Our llamas have been trained to be comfortable with people and they are very gentle animals. They are very quiet but sometimes make a delightful humming noise when talking to each other.

Dovestone Reservoir

Dovestone Reservoir was built in 1968 to collect water from the surrounding moorlands. The main contractor was A.E. Farr (Civil Engineers) of Westbury, Wiltshire. The proposed construction was opposed by local mill owners, who claimed the damming of the river would cut off their water supply. As a result, a tunnel was built higher up in the hillside to bypass the reservoir.
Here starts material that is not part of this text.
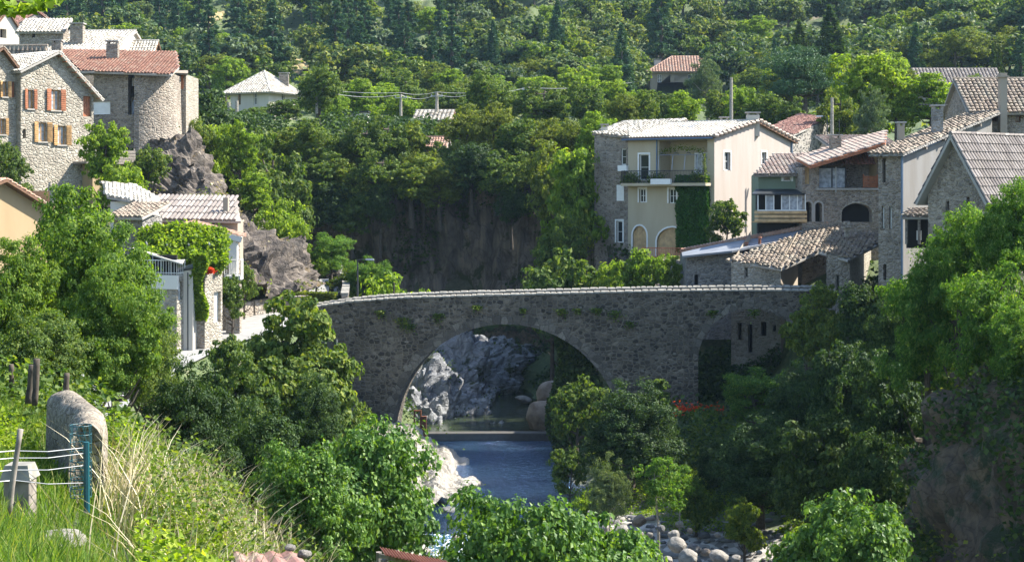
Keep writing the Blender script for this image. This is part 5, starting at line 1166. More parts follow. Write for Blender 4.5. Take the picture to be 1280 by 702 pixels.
def boulder(px, py, Y, rpx, label, k=0, fl=.7, group=None, sink=.3):
    """boulder whose middle shows at (px, py)"""
    r = rpx/F*Y*(.78 if Y < 80 else 1); o = bpy.data.objects.new('boulder', BM[k]); COL.objects.link(o); o.location = P(px, py, Y); o.scale = (r, r*.9, r*fl); o.rotation_euler = (random.uniform(-.2,.2), random.uniform(-.2,.2), random.uniform(0,6)); tag(o, label, 'boulder', group); return o
boulder(684,522,107,27,'huge round warm grey boulder in the water right of the gorge pool', 4, .95)
boulder(690,492,110,21,'large pale brown boulder stacked behind the huge round one', 5, .8)
boulder(600,549,106,15,'pale flat boulder lying against the weir in mid stream', 0, .45)
boulder(655,499,120,12,'small light grey rock at the back edge of the gorge pool', 0, .4)
boulder(570,672,72,8,'rounded tan boulder standing in the stream below the pool', 4, .7)
boulder(592,640,77,12,'dark wet slab lying across the stream head', 6, .35)
boulder(560,637,78,14,'long dark grey slab on the edge of the stream', 7, .4)
boulder(612,648,76,7,'small dark slab right of the stream head slabs', 6, .4)
for i, (px, py, Yb, r_, k) in enumerate([(752,660,71,15,0),(778,663,71,13,1),(715,652,73,13,2),(740,642,75,9,3),(800,667,71,7,0),(812,668,71,6,3),(799,650,76,14,4),(843,668,69,11,1),(846,680,66,17,2),(868,686,66,12,7),(860,697,64,19,0),(898,696,65,17,1),(882,690,66,9,5),(920,698,64,9,3),(835,700,64,10,1),(862,663,70,6,5),(897,668,70,6,0),(949,690,66,5,2),(770,678,68,7,6),(810,690,66,7,2),(826,660,72,8,7),(850,655,74,8,1)]):
    boulder(px, py, Yb, r_, None, k, .75).name = 'bar_boulder'
wet = random.Random(5)
for i in range(48):
    Yb = wet.uniform(60, 80); px = wet.uniform(530, 640)+(80-Yb)*wet.uniform(-1, 1); x = X(px, Yb); z = -16.3
    o = boulder(px, HOR-z/Yb*F*1.0, Yb, wet.uniform(2, 7), None, wet.choice([0,1,2,3,6,7]), .5); o.name = 'stream_stone'
names_bar = [o for o in COL.objects if o.name.startswith('bar_boulder')]; names_st = [o for o in COL.objects if o.name.startswith('stream_stone')]

# ================================================================ TREES
# --- hillside wood, row by row
hs = random.Random(3); AUTO = []
def auto(proto, x, y, H, w, kind, look, name, grp, where):
    r = plant(proto, x, y, H=H, w=w, name=name, cat='tree', group=grp); AUTO.append((r, kind, look, H, where)); return r
rowY = [255, 262, 269, 277, 285, 294, 304, 314, 325, 337, 350, 364]
PROT = [(803,915,112,272),(280,380,132,212),(424,462,166,184),(513,572,153,180),(1142,1262,105,224),(385,410,140,174)]
def cap(px, Y, r, H, z):
    """trees standing before a house stay below the part of it that shows"""
    for x0, x1, yb, Yh in PROT:
        if Y < Yh and x0-r < px < x1+r: H = min(H, Zp(yb, Y)-z)
    return H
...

Local myth has it the reservoir is named after a collection of stones on the skyline that look like doves, along the edge of ‘Dove Stone Moss’. Another version is that in the local dialect some words of celtic origin (dubh for black) were still in usage when Ordnance Survey staff recorded and thus fixed the place name. To the right on the adjacent skyline of ‘Hoarstone Edge’ is a group of small crags that are known locally as “The Indian’s Head” due to their resemblance to an Indian‘s face that is looking upwards, probably derived from the resemblance to the image on the reverse of the early twentieth century American coin known as the Indian’s Head Penny. To see these stones, walk along the dam wall towards the car park and look up the hillside when you come to the corner of the dam wall and the tourist information sign. A similar rocky outcrop to the north’, overlooking Greenfield reservoir is shown on the Ordnance Survey maps as ‘Raven Stone Brow.

Pots and Pans

Pots and Pans is a locally well-known hill overlooking the village. It is the site of the Saddleworth war memorial (a Grade II listed building), constructed in 1923. Approximately 1,200 feet (370 m) above sea level, it is visible from all the seven villages that comprise Saddleworth.  A service is held there on Remembrance Sunday each year.

This is only accessible on foot for the more able bodied walker, but the views are well worth the hike if you have the stamina!